On Sunday, 26 January 2014 at 17:15:10 UTC, Marco Leise wrote:
Since shared hasn't change much in the last years, I assume it
is somewhat accepted in its current state. My understanding is
that if something cannot be attributed to a single thread, it
is "shared". So far so good.
Now I wrote an object pool struct with two properties: it can
be used by multiple threads during its lifetime and this(this)
is disabled. Logically the struct is both created and
destroyed while only the creator thread (which holds the data)
has access to it and there is no two ways about it. An
object can only be destroyed when it is no longer shared.

Yet the D compiler asks for a shared ~this().

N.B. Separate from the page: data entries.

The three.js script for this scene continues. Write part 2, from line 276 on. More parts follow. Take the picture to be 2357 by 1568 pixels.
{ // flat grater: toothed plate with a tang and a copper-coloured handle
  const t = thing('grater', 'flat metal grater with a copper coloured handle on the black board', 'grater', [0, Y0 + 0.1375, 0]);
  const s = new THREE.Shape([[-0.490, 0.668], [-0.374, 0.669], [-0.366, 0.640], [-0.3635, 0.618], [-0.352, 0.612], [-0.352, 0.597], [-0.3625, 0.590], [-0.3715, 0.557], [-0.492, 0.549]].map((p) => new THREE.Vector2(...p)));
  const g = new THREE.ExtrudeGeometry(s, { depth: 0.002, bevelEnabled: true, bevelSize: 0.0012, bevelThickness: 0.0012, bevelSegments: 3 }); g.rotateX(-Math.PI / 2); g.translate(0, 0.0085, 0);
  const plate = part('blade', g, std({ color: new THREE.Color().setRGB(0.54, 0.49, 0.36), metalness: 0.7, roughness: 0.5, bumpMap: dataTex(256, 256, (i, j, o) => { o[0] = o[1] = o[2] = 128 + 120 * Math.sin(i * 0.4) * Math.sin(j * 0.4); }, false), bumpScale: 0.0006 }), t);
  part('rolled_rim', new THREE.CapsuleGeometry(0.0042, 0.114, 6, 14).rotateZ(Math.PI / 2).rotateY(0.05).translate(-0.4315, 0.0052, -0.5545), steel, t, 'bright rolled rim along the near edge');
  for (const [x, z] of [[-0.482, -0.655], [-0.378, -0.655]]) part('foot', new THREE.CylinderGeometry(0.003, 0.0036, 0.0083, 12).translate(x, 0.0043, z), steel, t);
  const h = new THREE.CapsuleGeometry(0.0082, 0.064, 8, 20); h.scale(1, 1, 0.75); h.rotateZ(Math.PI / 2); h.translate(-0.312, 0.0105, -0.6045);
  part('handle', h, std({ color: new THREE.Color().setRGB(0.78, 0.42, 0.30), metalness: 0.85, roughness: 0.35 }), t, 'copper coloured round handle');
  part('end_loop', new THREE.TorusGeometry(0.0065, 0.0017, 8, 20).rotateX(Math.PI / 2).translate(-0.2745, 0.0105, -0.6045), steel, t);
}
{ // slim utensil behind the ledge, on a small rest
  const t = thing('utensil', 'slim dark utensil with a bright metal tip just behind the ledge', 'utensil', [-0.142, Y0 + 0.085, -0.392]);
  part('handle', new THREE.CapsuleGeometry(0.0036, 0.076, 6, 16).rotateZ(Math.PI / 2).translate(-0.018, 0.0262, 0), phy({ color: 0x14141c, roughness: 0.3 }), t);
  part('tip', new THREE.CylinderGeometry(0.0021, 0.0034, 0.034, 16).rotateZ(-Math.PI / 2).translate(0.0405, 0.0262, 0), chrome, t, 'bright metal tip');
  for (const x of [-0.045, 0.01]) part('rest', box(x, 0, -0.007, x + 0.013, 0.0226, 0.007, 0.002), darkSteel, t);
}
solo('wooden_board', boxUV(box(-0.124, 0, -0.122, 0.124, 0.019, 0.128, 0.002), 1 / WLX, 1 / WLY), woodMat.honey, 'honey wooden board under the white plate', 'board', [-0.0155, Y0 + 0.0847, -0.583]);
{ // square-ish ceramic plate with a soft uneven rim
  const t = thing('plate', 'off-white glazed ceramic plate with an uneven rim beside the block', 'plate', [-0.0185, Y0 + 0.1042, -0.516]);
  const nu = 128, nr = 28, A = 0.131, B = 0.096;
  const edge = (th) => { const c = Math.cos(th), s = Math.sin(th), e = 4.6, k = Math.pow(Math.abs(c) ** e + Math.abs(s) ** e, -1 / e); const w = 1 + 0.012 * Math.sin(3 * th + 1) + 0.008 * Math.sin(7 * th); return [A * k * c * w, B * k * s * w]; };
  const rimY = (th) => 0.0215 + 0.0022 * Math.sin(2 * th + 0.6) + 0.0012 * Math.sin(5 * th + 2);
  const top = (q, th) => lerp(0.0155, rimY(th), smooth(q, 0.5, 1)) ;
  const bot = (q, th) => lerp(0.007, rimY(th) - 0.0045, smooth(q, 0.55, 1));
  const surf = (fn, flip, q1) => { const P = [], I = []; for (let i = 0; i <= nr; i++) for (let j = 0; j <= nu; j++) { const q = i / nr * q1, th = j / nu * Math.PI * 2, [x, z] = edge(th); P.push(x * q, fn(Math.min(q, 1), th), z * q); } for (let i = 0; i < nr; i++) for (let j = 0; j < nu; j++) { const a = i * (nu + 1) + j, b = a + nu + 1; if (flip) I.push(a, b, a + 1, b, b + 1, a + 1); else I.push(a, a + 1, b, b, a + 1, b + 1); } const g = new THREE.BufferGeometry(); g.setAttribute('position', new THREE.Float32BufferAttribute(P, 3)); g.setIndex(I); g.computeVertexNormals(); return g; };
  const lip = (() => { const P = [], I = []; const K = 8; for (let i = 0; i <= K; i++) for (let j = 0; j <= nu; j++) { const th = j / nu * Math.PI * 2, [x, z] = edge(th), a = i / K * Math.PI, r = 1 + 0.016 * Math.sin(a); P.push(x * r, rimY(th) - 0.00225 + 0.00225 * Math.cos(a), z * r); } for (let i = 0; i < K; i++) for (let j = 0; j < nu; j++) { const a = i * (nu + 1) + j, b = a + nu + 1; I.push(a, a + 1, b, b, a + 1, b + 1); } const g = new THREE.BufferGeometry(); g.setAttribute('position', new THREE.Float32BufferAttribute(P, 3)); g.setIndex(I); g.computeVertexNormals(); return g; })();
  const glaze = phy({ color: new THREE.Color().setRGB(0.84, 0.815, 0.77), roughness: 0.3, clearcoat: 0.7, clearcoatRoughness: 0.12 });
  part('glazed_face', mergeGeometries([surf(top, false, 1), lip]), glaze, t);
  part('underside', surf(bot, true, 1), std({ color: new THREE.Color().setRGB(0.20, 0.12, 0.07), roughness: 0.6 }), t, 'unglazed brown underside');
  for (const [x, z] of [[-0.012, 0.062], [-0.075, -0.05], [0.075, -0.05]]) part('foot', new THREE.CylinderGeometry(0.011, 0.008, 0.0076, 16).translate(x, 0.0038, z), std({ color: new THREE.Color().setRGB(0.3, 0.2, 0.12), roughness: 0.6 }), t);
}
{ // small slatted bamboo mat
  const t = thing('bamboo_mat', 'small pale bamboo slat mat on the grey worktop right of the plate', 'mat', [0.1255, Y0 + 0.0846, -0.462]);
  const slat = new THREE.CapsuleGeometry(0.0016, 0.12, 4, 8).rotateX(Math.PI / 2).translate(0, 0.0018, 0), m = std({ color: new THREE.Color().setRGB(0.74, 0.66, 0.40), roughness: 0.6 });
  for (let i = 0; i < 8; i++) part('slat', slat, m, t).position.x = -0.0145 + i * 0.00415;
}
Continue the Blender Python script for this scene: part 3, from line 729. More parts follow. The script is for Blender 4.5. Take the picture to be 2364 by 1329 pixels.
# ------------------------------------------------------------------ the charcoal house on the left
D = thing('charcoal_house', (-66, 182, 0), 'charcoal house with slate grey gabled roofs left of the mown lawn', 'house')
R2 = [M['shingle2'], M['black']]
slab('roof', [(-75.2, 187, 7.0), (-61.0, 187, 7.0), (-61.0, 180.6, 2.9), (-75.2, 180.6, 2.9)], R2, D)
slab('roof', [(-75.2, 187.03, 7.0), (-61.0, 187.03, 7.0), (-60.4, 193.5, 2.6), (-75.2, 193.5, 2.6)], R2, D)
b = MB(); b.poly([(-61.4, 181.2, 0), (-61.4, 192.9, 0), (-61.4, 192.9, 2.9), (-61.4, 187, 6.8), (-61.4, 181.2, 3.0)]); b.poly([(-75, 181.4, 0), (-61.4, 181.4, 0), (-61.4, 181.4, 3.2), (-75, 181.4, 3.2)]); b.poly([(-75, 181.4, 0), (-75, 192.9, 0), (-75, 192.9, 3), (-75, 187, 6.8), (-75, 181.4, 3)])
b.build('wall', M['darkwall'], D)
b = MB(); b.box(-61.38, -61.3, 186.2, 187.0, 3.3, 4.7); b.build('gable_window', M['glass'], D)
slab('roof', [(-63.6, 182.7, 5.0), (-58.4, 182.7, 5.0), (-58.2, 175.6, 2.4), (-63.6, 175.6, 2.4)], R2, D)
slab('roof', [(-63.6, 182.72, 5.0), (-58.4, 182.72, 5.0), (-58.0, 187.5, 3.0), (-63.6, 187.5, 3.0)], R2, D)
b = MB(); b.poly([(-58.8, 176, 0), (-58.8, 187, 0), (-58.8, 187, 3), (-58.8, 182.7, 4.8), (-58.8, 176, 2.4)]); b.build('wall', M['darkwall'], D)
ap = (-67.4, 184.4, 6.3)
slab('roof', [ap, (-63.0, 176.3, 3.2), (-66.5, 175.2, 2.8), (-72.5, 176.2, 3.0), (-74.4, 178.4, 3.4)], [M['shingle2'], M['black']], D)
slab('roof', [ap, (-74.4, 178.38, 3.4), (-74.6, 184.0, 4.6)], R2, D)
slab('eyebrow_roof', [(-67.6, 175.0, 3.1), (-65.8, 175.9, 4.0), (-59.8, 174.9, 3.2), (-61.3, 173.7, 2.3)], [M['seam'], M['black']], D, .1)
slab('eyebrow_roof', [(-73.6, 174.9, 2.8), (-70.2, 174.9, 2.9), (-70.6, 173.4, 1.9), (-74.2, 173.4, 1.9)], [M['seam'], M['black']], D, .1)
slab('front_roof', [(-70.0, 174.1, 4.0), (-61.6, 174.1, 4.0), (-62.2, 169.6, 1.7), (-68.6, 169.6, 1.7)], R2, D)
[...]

This sounds as
if it asks me to commit a logical error. So the question is,
how do I define a shared struct without a shared ~this() which
would be broken by definition?

I ran into this issue some time ago too.
https://d.puremagic.com/issues/show_bug.cgi?id=8295
Walter stated in a discussion on the newsgroup that this is by
design. It basically came down to, that shared structs should not
be destroyed ...
Although I really don't agree with this, it should be fixed. In
my opinion it should not be neccessary to have a shared
destructor, because as soon as it is destroyed, it is no longer
shared. So no special shared destructor should be neccessary.